9.10.05

Quem é realista nas relações internacionais?


Com tanto ideólogo auto-designado “realista” a escrever sobre relações internacionais - quand são, de facto, “realistas do poder” – é saudável que se reaprecie o estatuto actual do direito internacional.
1. Em primeiro lugar, " o direito internacional existe?." Este é um velho problema. Se o direito internacional for compreendido em termos positivistas, como ordem do soberano, apoiada por uma sanção, então não existe. Mas não podemos ser tão estritos. Enquanto matéria jurisprudencial, e matéria prática, o direito internacional é um facto. As relações globais são possíveis mediante a observância de regras formais e obrigatórias a que chamamos o direito. Infelizmente, como disciplina académica o direito internacional construiu-se como uma refutação da acusação de que “não existe”. A energia que os juristas gastam nesta refutação é suspeita. Seria melhor um pouco mais de filosofia política para ver que a visão geral do direito internacional,é uma questão de grau e não de “ser ou não ser”.
2. Em segundo lugar, o direito internacional teve êxito no seu projecto do século 20 de regulamentar o uso da força? É o que se tem em mente quando se diz mal do direito internacional. O tratado de Versalhes, o Pacto de Briand/Kellogg, e a Carta da ONU foram esforços de usar o direito para terminar a guerra. Esforços…hum… menos bem sucedidos. O esforço de estabelecer um direito eficaz da guerra (ao contrário de uma teoria da guerra justa), não teve êxito. E agora? Que fazer? Redobrar de esforços? Manter a existência do direito, e a viabilidade da Carta, apesar das falhas frequentes? Desfazer-se de tudo? Manter uma hipocrisia séria?
A confusão actual é grande como se observa no excelente livro editado por Michael Byers e Georg Nolte, da University of Göttingen, (RFA) United States Hegemony and the Foundations of International Law. Cambridge, 2003. Como dizem os autores, esteve para terminar co9m um jantar de confraternização em Goettingem e acabou com um debate cruel. Eu gosto particularmente dos comentários de Maarti Koskenniemi, o mesmo autor de O suave civilizador das nações, uma história do projecto legalista, isto é, o esforço de criar a paz pelo direito segundo o velho modelo liberal (a compreensão "westfaliana" do direito internacional, após 1648, no fundo a época de Grócio). Contudo, Maarti detém-se ao redor de 1960. Assim “não vale”; e, como disse em post anterior, o livro é mais intelectual que prático.

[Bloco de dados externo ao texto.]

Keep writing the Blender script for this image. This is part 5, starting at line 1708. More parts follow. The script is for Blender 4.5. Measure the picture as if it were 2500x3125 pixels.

Entre os americanos que acreditam no direito internacional – e são muitos - há académicos como Michael Glennon, de Harvard, e David Kennedy e Anne-Marie Slaughter, de Princeton e advogados internacionais como Abe Chayes. Consideram que a Carta da ONU falhou na tentativa de criar um direito internacional obrigatório para o uso da força – como escreveu Michael Glennon, em Limits of Law, Prerogatives of Power: Interventionism after Kosovo. Palgrave MacMillan, 272 pages e mais recentemente em “Why the Security Council Failed”, Foreign Affairs, May/June 2003. Nenhum deles é ideólogo como os auto-designados “realistas” das relações internacionais.
3. Terceira área de disputa. “Pode o direito internacional ser um projecto idealista? Se houver "Paz no mundo" -- onde é que eu assino? Nestas áreas campeiam as desilusões como em Koskenniemi e ainda Anthony Anghie, cujo livro Imperialism, Sovereignty and the Making of International Law, Cambridge, 2005, é inovador. Anthony Anghie, da Universidade de Utah, argumenta que o confronto colonial foi decisivo na formação do direito internacional e no seu conceito fundamental, a soberania. A crítica destes autores não é que o direito internacional não exista, mas sim que, como sempre sucede nas paragens jurídicas, a linguagem é tão distante, alienante, modernista, e liberal que poucos a entendem menos usam e acaba por beneficiar o status quo. Deixo para depois a apreciação de From Apology to Utopia, de Martti Koskenniemi, recentemente reeditado (2005).